Many years ago I bought $10k in United Airlines as its value was dropping day by day, thinking there was no way they could go out of business. Of course they didn't... They delisted from nyse and listed back on nasdaq. That was the last time I put money in the stock market.
The EBAY calls, I paid $2.89 or $289 per contract. IMMU calls I paid $4.80 or $480 per contract. LVS calls I paid $4.65 or $465 per contract. Each contract controls 100 shares of stock.
One more that got away from me was VTIQ which merged with NKLA. Sold it before the merger and got $460 per contract profit on $580 cost for 79.31%. I thought I did good. Like 3 days after, now trading as NKLA, it went up like 30 points? That same option was worth over $4,000? Now, that hurt big time because I had it in my hand. That is why the saying "Cut your losses and Let your winners run." is so true.

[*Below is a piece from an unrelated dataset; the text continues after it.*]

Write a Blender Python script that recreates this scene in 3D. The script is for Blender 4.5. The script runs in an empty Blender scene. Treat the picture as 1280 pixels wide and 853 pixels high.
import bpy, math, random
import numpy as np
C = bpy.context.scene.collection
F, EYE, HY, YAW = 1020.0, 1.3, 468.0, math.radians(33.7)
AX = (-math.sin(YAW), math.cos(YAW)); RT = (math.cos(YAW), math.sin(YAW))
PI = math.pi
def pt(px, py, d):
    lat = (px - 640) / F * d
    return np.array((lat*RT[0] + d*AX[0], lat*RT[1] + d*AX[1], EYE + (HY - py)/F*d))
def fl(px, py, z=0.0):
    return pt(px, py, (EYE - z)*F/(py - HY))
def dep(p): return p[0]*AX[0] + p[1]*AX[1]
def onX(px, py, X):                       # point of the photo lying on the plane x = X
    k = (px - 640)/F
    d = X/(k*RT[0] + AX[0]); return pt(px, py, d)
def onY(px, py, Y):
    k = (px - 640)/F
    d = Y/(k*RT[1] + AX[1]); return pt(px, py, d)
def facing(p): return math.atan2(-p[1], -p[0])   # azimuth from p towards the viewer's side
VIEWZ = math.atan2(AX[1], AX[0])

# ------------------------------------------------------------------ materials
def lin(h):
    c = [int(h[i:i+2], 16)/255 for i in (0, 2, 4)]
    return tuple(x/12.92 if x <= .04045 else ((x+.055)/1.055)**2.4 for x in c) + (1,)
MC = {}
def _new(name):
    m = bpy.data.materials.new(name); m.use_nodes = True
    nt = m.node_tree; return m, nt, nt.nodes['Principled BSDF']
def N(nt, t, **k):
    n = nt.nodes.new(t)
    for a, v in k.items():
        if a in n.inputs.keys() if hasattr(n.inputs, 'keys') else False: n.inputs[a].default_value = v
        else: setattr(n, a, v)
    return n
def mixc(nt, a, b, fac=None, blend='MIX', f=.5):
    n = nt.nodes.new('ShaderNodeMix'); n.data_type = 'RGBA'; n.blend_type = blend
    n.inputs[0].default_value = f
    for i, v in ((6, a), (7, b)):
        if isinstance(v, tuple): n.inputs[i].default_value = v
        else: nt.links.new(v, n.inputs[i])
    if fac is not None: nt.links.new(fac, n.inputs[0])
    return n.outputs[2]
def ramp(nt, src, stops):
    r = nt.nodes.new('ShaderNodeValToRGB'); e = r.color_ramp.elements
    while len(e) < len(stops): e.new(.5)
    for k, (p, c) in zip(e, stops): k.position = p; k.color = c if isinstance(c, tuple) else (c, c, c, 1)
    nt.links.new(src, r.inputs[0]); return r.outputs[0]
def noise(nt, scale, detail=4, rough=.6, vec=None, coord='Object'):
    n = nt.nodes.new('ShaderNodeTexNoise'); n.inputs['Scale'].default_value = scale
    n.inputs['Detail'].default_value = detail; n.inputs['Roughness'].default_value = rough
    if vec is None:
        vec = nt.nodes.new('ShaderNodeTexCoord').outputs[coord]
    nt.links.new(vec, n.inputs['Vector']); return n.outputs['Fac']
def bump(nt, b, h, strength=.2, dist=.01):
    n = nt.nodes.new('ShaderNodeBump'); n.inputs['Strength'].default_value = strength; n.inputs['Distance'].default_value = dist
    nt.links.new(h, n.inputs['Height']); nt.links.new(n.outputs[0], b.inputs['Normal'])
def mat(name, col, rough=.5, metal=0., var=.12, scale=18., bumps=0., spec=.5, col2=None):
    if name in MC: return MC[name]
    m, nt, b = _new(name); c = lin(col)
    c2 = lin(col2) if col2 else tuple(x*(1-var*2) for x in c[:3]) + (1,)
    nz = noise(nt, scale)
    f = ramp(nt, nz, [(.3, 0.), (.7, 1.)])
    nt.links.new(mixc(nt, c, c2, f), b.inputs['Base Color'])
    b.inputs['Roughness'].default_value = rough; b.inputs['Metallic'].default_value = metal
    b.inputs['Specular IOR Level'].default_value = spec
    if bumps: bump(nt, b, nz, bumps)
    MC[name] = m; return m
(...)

Let's see, bought MSFT in 89 for $0.4 sold in 90 $ $0.8 (after splits equivalent), now $200; bought BRK in 88 for $2,000, sold for $4,000, now $280,000; bought AAPL in 2001 for $1.00 stopped out at $1.00 (after splits equivalent); bought AAPL in 2016 for $540 (prior to 7:1 split) stopped out @ $500; bought FB in 2014 for $24, stopped out @ $20; And then there were GOOG, TSLA, AMZN, all stopped out at a loss.... So now I stop using stops and doing much better but I still have problems: GE, WFM... no stops were a disaster on those. Amateurs can't win.
CMG IPO at $43ish... stopped out in the $39 range. Bought back in around $44 or $45.... sold at $62. $1094 today.